How Much is Your Financial Brand Losing in Lost Customers?

Losing customers is destructive to many aspects of your business, including your reputation, employee morale, productivity, and profitability. 

In banking, acquiring one new customer often costs around $300 to $500. For a commercial account, it could be much more - upwards of $15,000 by some estimates.

Are you wasting this investment by letting your customers down?

“Never Lose a Customer Again” shares some interesting research and statistics on this front: 

  • 32% of new account holders leave within the first year.
  • Of those, 50% leave within the first 100 days.
  • That means at minimum, you’re throwing away $300 per 100 days per new account lost.

Plus, more than 1,500 digital secret shopping studies by the Digital Growth Institute have shown that banking customers think it’s a hassle to open a new account. They hate doing it, but they still switch banks and open new accounts rather than sticking with an existing brand that are ignoring or irritating them.

We call this, “feelings, friction, and frustration.”

The customer is having negative feelings about the friction of the process, so their frustration pushes them to act - in this case, taking on the hassle of opening a new account somewhere else.

A few years ago, a Viacom study showed that for millennials,  they'd rather go to the dentist than dealing with a bank.

It’s a powerful statement about the failure of financial brands to make a positive impression on the marketplace. But it’s also an opportunity for your brand to shine, especially during the early onboarding process. 

Consider these results from a study of financial customers between the ages of 25 and 50 during a 60-day onboarding process:

  • Within 60 days, users received an average of 15 to 30 emails.
  • 80% of them didn’t feel that this was over-communication.

These are people who came of age in the technology era. They’re already prone to feelings of being overwhelmed with digital messages. Still, 8 in 10 of them thought it was fine to receive an email from their new bank every 2 to 4 days.

Optimize Your Onboarding Messages

The main reason fintechs are surpassing traditional banks is that they understand their audience. They’re excellent at seeing things from the customer’s point of view, caring about their opinions, and communicating, communicating, communicating.

There are 3 key questions that should be considered from the customer’s point of view:

  • Where do you want me to go next?
  • What do you want me to do when I get there?
  • How do you want me to feel along the way?

Every onboarding message should answer these questions and guide the customer along their voyage. In each message, politely tell your new customers where to go and what they can do, always keeping their feelings in mind.

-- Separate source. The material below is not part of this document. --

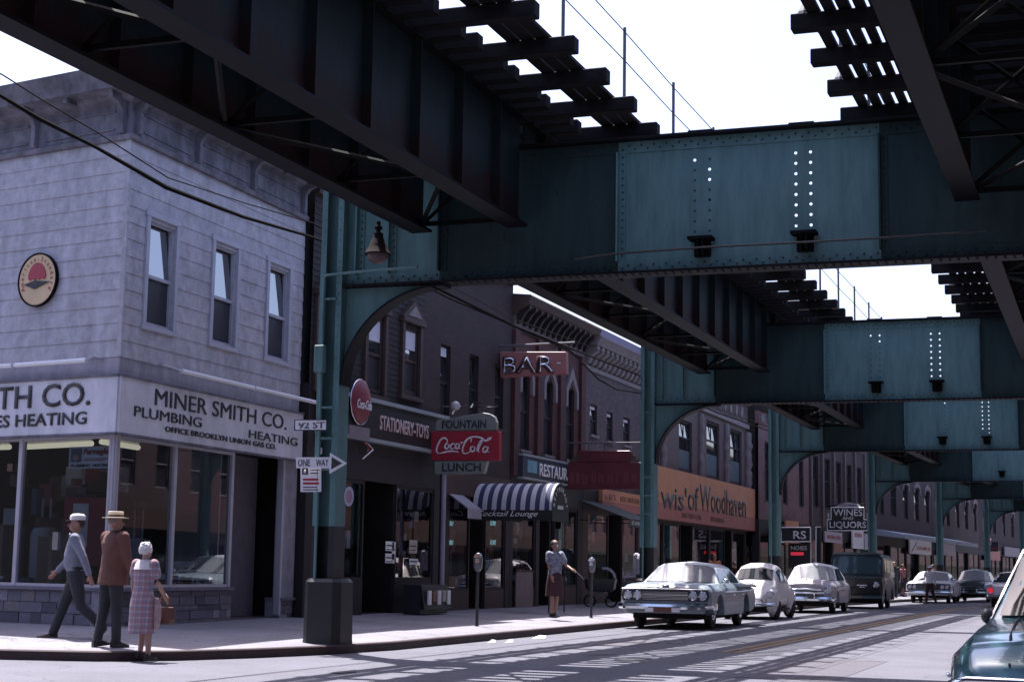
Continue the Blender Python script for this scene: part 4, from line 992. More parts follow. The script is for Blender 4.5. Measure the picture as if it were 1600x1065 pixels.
mb = MB(); mb.loft([[(xx, p, z) for p, z in ((.14, 7.851), (-.1, 7.86), (-.12, 7.93), (-.45, 8.12), (-.52, 8.3), (-.5, 8.34), (.14, 8.4))] for xx in (-.05, L+.15)]); f.put(mb, 'cornice', M_trimbr, smooth=25)
for k in range(13):
    mb = MB(); x = .12+k*.48; mb.prism([(-.061, 7.6), (-.15, 7.65), (-.3, 7.9), (-.42, 8.0), (-.42, 8.1), (-.061, 8.1)], 'x', x, x+.14); f.put(mb, 'bracket', M_trimdk)
storefront(f, 0, L, 2.95, [('p', .2), ('g', 1.6), ('p', .25), ('d', 1.2), ('g', 1.8), ('p', .4)], M_trimdk, M_trimbr, gz=.75, seed=41)
mb = MB(); mb.box(0, L, -.02, .14, 2.951, 3.599); f.put(mb, 'transom', M_trimdk)
f4 = f
sg = f.sign('restaurant_sign', 'dark blue restaurant sign board above the striped awning')
a = PF(806, 711, f.key); b = PF(882, 735, f.key); zb_ = PF(806, 744, f.key)[1]
mb = MB(); mb.box(a[0], b[0], -.2, -.025, zb_, a[1]); mb.build('board', mat('sign_navy', (.035, .05, .07), .5, var=.2), sg)
mb = MB(); mb.box(a[0]-.02, b[0]+.02, -.22, -.024, a[1]+.001, a[1]+.06); mb.box(a[0]-.02, b[0]+.02, -.22, -.024, zb_-.05, zb_-.001); mb.build('edge', mat('sign_edge', (.30, .34, .36)), sg)
x0, x1, z0, z1 = PB(f.key, 813, 828, 718, 737); mb = MB(); mb.box(x0, x1, -.21, -.2005, z0, z1); mb.build('badge', mat('badge_blue', (.16, .34, .42), .5, var=.2), sg)
TF(sg, f.key, 'RESTAURANT', 832, 896, 723, 743, M_white, y=-.201, bold=.015)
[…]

The Customer Experience Includes Employees!

An important customer group often gets lost in the customer voyage: employees.

At many financial brands, employees are one of the largest customer groups, yet their experiences are mostly ignored. The overall human experience of your brand is only as good as your employee experience.

Notice how your employees are involved in almost all levels of the customer experience and remember that they’re likely customers themselves.

Reinvest In Experience Enhancements

There’s always a risk of falling into a rut when it comes to providing a positive customer experience. If your messaging is too repetitive, this signals to your customers that although you’re trying to connect with them, you’re doing it in a robotic and insincere way. 

Author Joey Coleman suggests reinvesting at least 5% of a project’s profit back into experience enhancements. Invest the money you’re making in the future of the customer relationship to ensure the positive cycle continues.

This isn’t a get-rich-quick scheme. Reinvesting in retention is a thoughtful, long-term approach that’s about playing the long game. 

It’s also an excellent way to differentiate your brand in a world that’s increasingly commoditized. It shows you’re committing to your customers and their needs. You’re not just part of the financial economy. You’re part of the experience economy.

Your Top Priority: Post-Sale Interaction

If there’s a single takeaway from this discussion of financial brand onboarding, here it is: Start post-sale interaction immediately. 

Connect with your customer right away. Send a simple follow-up email, then call and check in with them if needed. Don’t leave any room for uncertainty or confusion. 

Let them know what to expect and set the stage for a great relationship. This is the best way to forge a strong customer connection within the all-important first 100 days.